Lots of people hate Hillary, everyone has made up their minds, and that’s not going to change for many people, if any.
And the dangerous delusion is that this will change. That people will actually give a shit about her “official policies”, or listen to her speeches, or be convinced by the endless articles about how unfairly treated she is by the press. Or by going to her rallies. Or by anything. People’s minds are made up, and the best thing her folks can do is work hard to get people to the polls. Not just to save us from Trump, but for the down-ballot folks who can benefit from a higher turnout. Higher turnout, Dems win. It’s that simple. And this leads us to the second, even scarier delusion:
There’s no ‘enthusiasm gap’.
Again, a simple response is available: Yeah, there is. It’s very real, and there’s been a ton of polls and articles that support this.
This delusion was displayed in stark terms today with dueling columns in the New York Times, where Paul Krugman pooh-poohed the idea there’s an enthusiasm gap (with a pointer to an article by Michelle Goldberg from April, aeons ago in political time), and another article talking about how Millenial black women are indeed very unenthusiastic about Hillary’s candidacy.
I’m a very leftist Progressive, one who has advocated for GLBT equal rights for decades, who believes we need single-payer healthcare, who thinks the government needs to stop financing monogamy, etc. etc. Hillary is a New Democrat Apparatchik who is a war hawk (Henry Kissinger, FFS!), has close ties to Wall St., and has followed her husband’s trailblazing path by not just ignoring her base, but (with encouragement from the Beltway press) actively and publicly scorning them and their policies. That she has now paid us lip service by including some of our policies in the party platform is nothing but window dressing, given no one really pays attention to the party platform after an election. (Note none of this has anything to do with her gender.)

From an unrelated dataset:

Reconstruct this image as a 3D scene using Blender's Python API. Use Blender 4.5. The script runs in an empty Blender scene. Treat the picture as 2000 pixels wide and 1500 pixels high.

One might argue I’m an outlier. But in addition to the Bernie folks, you’ve got plenty of Progressives who distrust Hillary because of her defense policies, her Wall St. ties, and other issues where previously (as a Senator or Secretary of State or even early in the campaign) she said and did one thing, and then (mostly after leftward pressure from Bernie) she changed her tune, or seemed to.
There are also more than a few people with Clinton Fatigue. Almost all these folks are well aware she is treated unfairly by the press, that her reputation for lying/sneakiness/whatever is something the RWNJ press has been hammering into the public consciousness for decades. And they don’t care. They’re sick of hearing about Benghazi, emails, Vince Foster, lame jokes about Monica, and on and on and on. And the only way they’re going to be relieved of that fatigue is by the Clintons stepping away from public life. So you can imagine that looking forward to another 4-8 years of Clinton nonsense feels these folks (and yes, I’m one of them) not with excitement, but a fatal combination of dread and ennui. These are the people who saw her lose in 2008 and breathed a sigh of relief. One that was premature, as it turned out.
This is a group that includes people like my mom, whose feminist cred dates to the early 70s and indoctrinating her son with Ms. Magazine and Our Bodies, Our Selves. My good bi friend who actually worked with Hillary in the mid-90s. My wildly progressive friend in Portland. My ex-gf, who applied to be a Bernie delegate at the convention. And on and on. This is anecdotal, of course it is, but it’s backed up by plenty of polling data.
But Paul Krugman and other Hillary boosters seem to want to deny this is an issue. They have a double-barreled strategy: 1) There is no enthusiasm problem, and 2) Even if there were, what are those whiny progressives going to do about it anyway? Vote Trump! Ha ha ha ha ha!
It’s a problem. And not just for Hillary, but for the down-ballot folks so important to getting any of the progressive agenda into the conversation.
Personally I don’t understand Hillary’s whole candidacy. We found out from the whole DNC/Debbie Wasserman-Schulz debacle that what most progressives suspected was true: “The Establishment” had put their thumbs on the scale in favor of Hillary. But why? Aside from her high negatives, she has a terrible relationship with the press, is a desperately boring (or annoying, depending on who you ask) speaker, scorns her base, and has negative numbers that strongly suggest winning would be a very difficult, uphill battle. Why did everyone decide she needed what amounted to a coronation rather than a primary season? Why did so many other, very qualified women (Elizabeth Warren leaps to mind) decide to stay out of the race? Hell, why did so many men decide to stay out? WtF kind of party decides even before the primary season that there’s basically only going to be one candidate? What the hell?
And The Democratic Establishment wonders why so many of the “rank and file”, so many of the progressives, so many of the millennials, so many African-Americans, so many college-educated men, weren’t all immediately sold on the Hillary narrative. Why people keep saying their out of touch. Well, duh!
So I hope to God the Hillary boosters’ delusions are either popped (though I see no evidence that’s going to happen any time soon), or it ends up not making a difference because Trump is so awful he drives people away and into voting for Hillary and the other Democrats.
I hope.
Exactly. I will have no problem voting for her in November, but that is strictly ‘in context’. It is a ‘bite you tongue’ vs. ‘get clubbed by a dozen people for an hour’ decision.
I think Hilary HAS gotten a crap deal – by becoming a target for advocating for healthcare more than 25 years ago she ignited hate and that has never stopped. I hate that so much of what is said about her is wrong and lies told and retold by right wingers … and I hate even more that I hear of from left-wing people.
But I hate even more that everything you say is true, that there IS plenty of ‘gray zone’ crap that seems to dog her, that she frankly has never been a great candidate, even if I think she did a decent job in NY and as SecState. I have never voted for her, and really didn’t want to this time.
I wanted someone young, energetic, full of ideas and NOT full of the system like what we got on both sides. I think Obama was pretty incredible given the historic level of obstruction, and I think people are finally waking up to that … too late.